EXERCISE AIM:
Copy each line of the records that contains the word "parts".

-- BEGIN RECORD LIST --

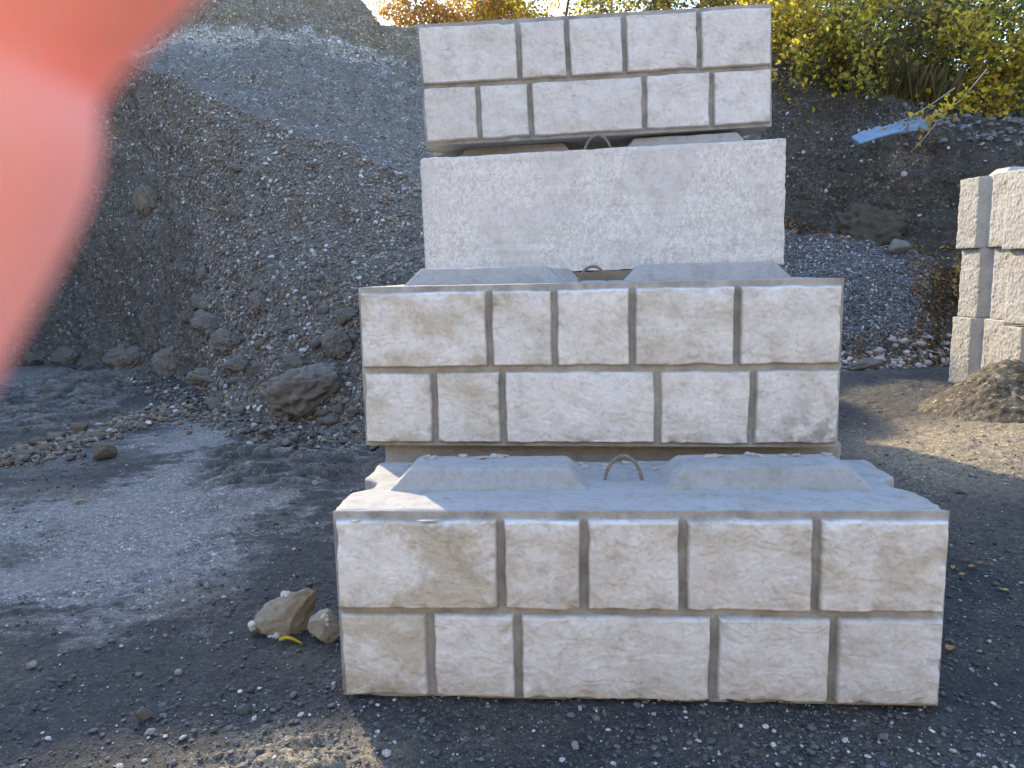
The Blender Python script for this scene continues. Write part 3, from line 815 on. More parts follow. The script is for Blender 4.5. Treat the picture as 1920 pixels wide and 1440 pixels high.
def block(loc, yaw, roll, label, seed, patterned=True, facemat=None, stains=None, splash=0.0, grime=0.0, bodymat=M_BODY, keymat=M_BODY, loop=True, loopargs={}, voxel=0.011, group='big concrete blocks of the stack', pitch=0.0, keyh=0.066):
    t = empty('concrete_block', loc, yaw, roll)
    t.rotation_euler = (pitch, roll, yaw)
    tag(t, label, 'concrete block', group)
    V, F = make_body(seed, 0.045 if patterned else 0.0, voxel, 0.012, 0.004, 0 if patterned else 0.004)
    mesh_np('body', V, F, bodymat, t)
    if patterned:
        V, F, C = make_face(seed, stains, splash, grime)
        mesh_np('stone_face', V, F, facemat, t, col=C)
    for (a, b) in ((-0.80, -0.115), (0.115, 0.80)):
        V, F = make_key(seed + int(a * 10), a, b, 0.009, keyh)
        mesh_np('interlocking_key', V, F, keymat, t)
    if loop:
        V, F = loop_mesh(**loopargs)
        mesh_np('lifting_loop', V, F, M_ROPE, t)
    return t
D = math.radians
b1 = block((0.351, 2.145, 0), D(-4.3), D(-0.27), 'bottom front concrete block with stone pattern face, lowest and nearest of the stack', 1, facemat=M_FACE1, stains=(1.25, .5, .35, .45, .65, .9, .35, .18, .22, .4), splash=0.7, loopargs=dict(wid=.125, hgt=.085))
b1b = block((0.378, 2.97, 0.03), D(-4.5), D(0.2), 'bottom row concrete block mostly hidden between the front block and the block above', 2, patterned=False, loop=False)
b2 = block((0.309, 2.85, 0.645), D(-6.5), D(-0.09), 'second concrete block up with stone pattern face, resting behind the lowest block', 3, facemat=M_FACE2, stains=(.65, .5, .25, .5, .5, .75, .5, .2, .25, .45), splash=0.25, grime=1.0, loopargs=dict(wid=.115, hgt=.062))
b2.scale = (1, 1, 1.04)
b3 = block((0.457, 3.917, 1.325), D(-8), D(-0.75), 'third concrete block up with plain frosty white face', 4, patterned=False, bodymat=M_BLOOM, keymat=M_BODY, loopargs=dict(wid=.14, hgt=.085, yc=0.14), keyh=0.09)
b4 = block((0.480, 4.10, 2.028), D(-0.5), D(-2.0), 'topmost concrete block with stone pattern face, tilted up to the right', 5, facemat=M_FACE4, stains=(.22, .12, .15, .12, .1, .15, .12, .1, .15, .12), splash=0.15, loop=False)
# blocks behind that carry the third one
b2b = block((0.46, 3.62, 0.668), D(-6), 0, 'concrete block hidden behind the second block up, under the plain white one', 6, patterned=False, loop=False, voxel=0.02)
b2c = block((0.52, 4.29, 0.668), D(-6), 0, 'concrete block at the back of the stack, second course', 7, patterned=False, loop=False, voxel=0.02)
b1c = block((0.44, 3.62, 0.02), D(-5), 0, 'concrete block at the back of the stack, bottom course', 8, patterned=False, loop=False, voxel=0.02)
b1d = block((0.50, 4.29, 0.02), D(-5), 0, 'rearmost concrete block in the bottom course of the stack', 9, patterned=False, loop=False, voxel=0.02)

# unseen blocks added behind the stack to cast the shadow on the right
hid = block((0.60, 5.02, 0.02), D(-2), 0, 'unseen concrete block added behind the stack to cast a shadow to the right', 12, patterned=False, loop=False, voxel=0.025)
for (yy_, zz_) in ((5.02, 0.63), (5.02, 1.24), (5.70, 0.02), (5.70, 0.63), (5.70, 1.24), (6.38, 0.02), (6.38, 0.63), (6.38, 1.24)):
    h_ = copy_tree(hid); h_.location = (0.60, yy_, zz_)

# flakes of mortar lying on the lowest block
def flake_mesh(seed, thick=0.004):
    r = np.random.default_rng(seed); k = 11
    a = np.sort(r.uniform(0, 2 * math.pi, k)); rr = r.uniform(0.5, 1.0, k)
    bm = bmesh.new()
    vs = [bm.verts.new((math.cos(x) * q, math.sin(x) * q, r.uniform(-.1, .1))) for x, q in zip(a, rr)]
    f = bm.faces.new(vs)
    e = bmesh.ops.extrude_face_region(bm, geom=[f])
    for g in e['geom']:
        if isinstance(g, bmesh.types.BMVert): g.co.z += 0.35 + r.uniform(-.08, .08)
    bmesh.ops.triangulate(bm, faces=bm.faces[:])
    V = np.array([v.co[:] for v in bm.verts]); F = np.array([[v.index for v in f.verts] for f in bm.faces]); bm.free()
    return V, F
fl_spots = []
for k in range(34):
    px = random.choice([random.uniform(1075, 1160), random.uniform(1075, 1180), random.uniform(1200, 1290), random.uniform(1350, 1620), random.uniform(1350, 1560), random.uniform(890, 960), random.uniform(660, 900)])
    fl_spots.append((px, random.uniform(0.50, 0.64), random.uniform(0.009, 0.022)))
Rb1 = b1.rotation_euler.to_matrix()
bpy.context.view_layer.update()
FLK = [flake_mesh(100 + i) for i in range(5)]
FLM = []
for k, (px, yl, s) in enumerate(fl_spots):
    xl = (px - 1190) / 1080 * BW
    if k < 5:
        o = mesh_np('mortar_flake', FLK[k][0], FLK[k][1], M_CRUMB, smooth=False); FLM.append(o.data)
    else:
        o = bpy.data.objects.new('mortar_flake', random.choice(FLM)); COL.objects.link(o)
    on_key = 0.20 < abs(xl) < 0.72
    yl = random.uniform(0.425, 0.462) if on_key else random.uniform(0.50, 0.62)
    q = b1.matrix_world @ Vector((max(-.86, min(.86, xl)), yl, BH + (0.066 if on_key else 0.0)))
    o.location = q; o.scale = (s * 1.3, s, s * 0.9); o.rotation_euler = (random.uniform(-.25, .25), random.uniform(-.25, .25), random.uniform(0, 6))
    tag(o, 'thin pale mortar flake lying along the ridge tops of the lowest block', 'mortar flake', 'mortar flakes on the lowest block')
for (px, s, lab) in ((812, .050, 'largest mortar flake lying on the front ledge of the lowest block'), (672, .017, 'small mortar flake at the left end of the front ledge of the lowest block')):
    o = bpy.data.objects.new('mortar_flake', FLM[0]); COL.objects.link(o)
    o.location = b1.matrix_world @ Vector(((px - 1199) / 1154 * BW, 0.010, BH - 0.021)); o.scale = (s, .012, .008)
    tag(o, lab, 'mortar flake')

# broken lumps beside the lowest block
def chunk(name, px, py, size, mat, seed, label, rz, tilt, spike=None):
    q, d = on_ground(px, py)
    t = empty(name, (q[0], q[1], 0), rz); tag(t, label, 'broken concrete')
    V = rock_shape(seed, ICO5, 11, 0.07, 0.14, 0.97)
    if spike is not None:
        f = sstep(0.25, 1.0, V @ np.array(spike) / np.linalg.norm(spike))
        V = V + f[:, None] * np.array(spike) * 0.85
    V = V * np.array(size) / 2
    ca, sa = math.cos(tilt), math.sin(tilt)
    V = np.stack([V[:, 0] * ca - V[:, 2] * sa, V[:, 1], V[:, 0] * sa + V[:, 2] * ca], 1)
    V[:, 2] -= V[:, 2].min() + 0.012
    mesh_np('lump', V, ICO5[1], mat, t)
    return t, V
def crumbs(t, V, idx_dir, n, s, spread):
    """a clot of mortar stuck to a lump"""
    c = V[np.argmax(V @ np.array(idx_dir))]
    parts = []
    for k in range(n):
        r = rock_shape(300 + k, ICO2, 4, 0.12) * s * random.uniform(0.5, 1.2)
        near = V[np.argsort(np.linalg.norm(V - c - RNG.normal(0, spread, 3), axis=1))[0]]
        parts.append((r + near, ICO2[1]))
    v, f = join(parts)
    mesh_np('mortar_clot', v, f, M_CRUMB, t)
ck, V = chunk('concrete_chunk', 540, 1180, (0.25, 0.19, 0.15), M_CHUNK, 47, 'larger broken concrete lump with pale mortar clots beside the lowest block', 0.2, 0.12, (0.55, -0.05, 0.75))
crumbs(ck, V, (-1, -.5, -.2), 9, 0.014, 0.010)
crumbs(ck, V, (-.45, -.1, 1), 8, 0.014, 0.011)
crumbs(ck, V, (-.2, -1, -.6), 10, 0.012, 0.010)
ck2, V = chunk('concrete_chunk', 612, 1200, (0.125, 0.12, 0.13), M_CHUNK, 46, 'smaller brown concrete lump wedged against the left end of the lowest block', 0.5, 0.1)
crumbs(ck2, V, (-.6, -1, .5), 5, 0.010, 0.007)

# ------------------------------------------------------------------ blocks of the second stack at the right edge
def end_block(loc, rz, label, proto=[None]):
    if proto[0] is None:
        t = empty('concrete_block', loc, rz)
        V, F = make_body(21, 0.0, 0.008, 0.007, 0.007)
        mesh_np('body', V, F, M_TAN, t)
        for (a, b) in ((-0.80, -0.115), (0.115, 0.80)):
            V, F = make_key(int(a * 10) + 22, a, b, 0.012)
            mesh_np('interlocking_key', V, F, M_TAN, t)
        proto[0] = t
    else:
        t = copy_tree(proto[0]); t.location = loc; t.rotation_euler = (0, 0, rz)
    return tag(t, label, 'concrete block', 'sandy blocks stacked end on at the right edge')
# local -x end of each block faces the yard; its far corner as seen is (px,py,depth)
def end_corner(px, py, d, z, dz=0.0, rz=rad(5)):
    """place a block so that the back edge of its near end stands at this spot"""
    p = at(px, py, d)
    ex = np.array([math.cos(rz), math.sin(rz)]); ey = np.array([-math.sin(rz), math.cos(rz)])
    o = p[:2] + ex * BW / 2 - ey * BD
    return (o[0], o[1], z)
PD = 8.05
rows = ((0.245, 1788, 1877, 'bottom'), (0.857, 1797, 1886, 'middle'), (1.466, 1786, 1872, 'top'))
for (z, xa, xb, nm) in rows:
    end_block(end_corner(xa, 560, PD, z), rad(5), 'sandy concrete block end with a vertical groove, %s row, left column of the right stack' % nm)
    end_block(end_corner(xb, 560, PD - 0.72, z - (0.03 if nm != 'middle' else 0.01)), rad(5), 'sandy concrete block end in the %s row, second column, cut by the right edge' % nm)
    end_block(end_corner(xb + 100, 560, PD - 1.42, z - 0.03), rad(5), 'sandy concrete block in the %s row of the right stack, beyond the frame' % nm)

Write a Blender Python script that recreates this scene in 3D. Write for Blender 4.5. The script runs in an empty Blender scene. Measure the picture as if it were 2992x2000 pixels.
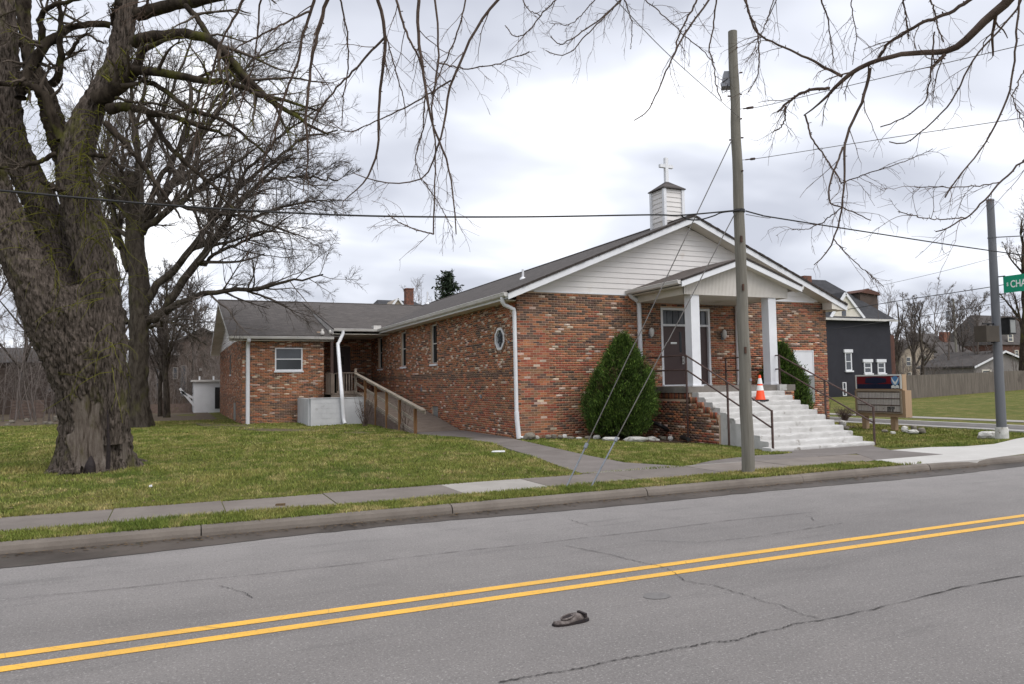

-- END RECORD LIST --

RESPONSE TO THIS EXERCISE:
The Blender Python script for this scene continues. Write part 3, from line 815 on. More parts follow. The script is for Blender 4.5. Treat the picture as 1920 pixels wide and 1440 pixels high.
    parts = []
        parts.append((r + near, ICO2[1]))
    v, f = join(parts)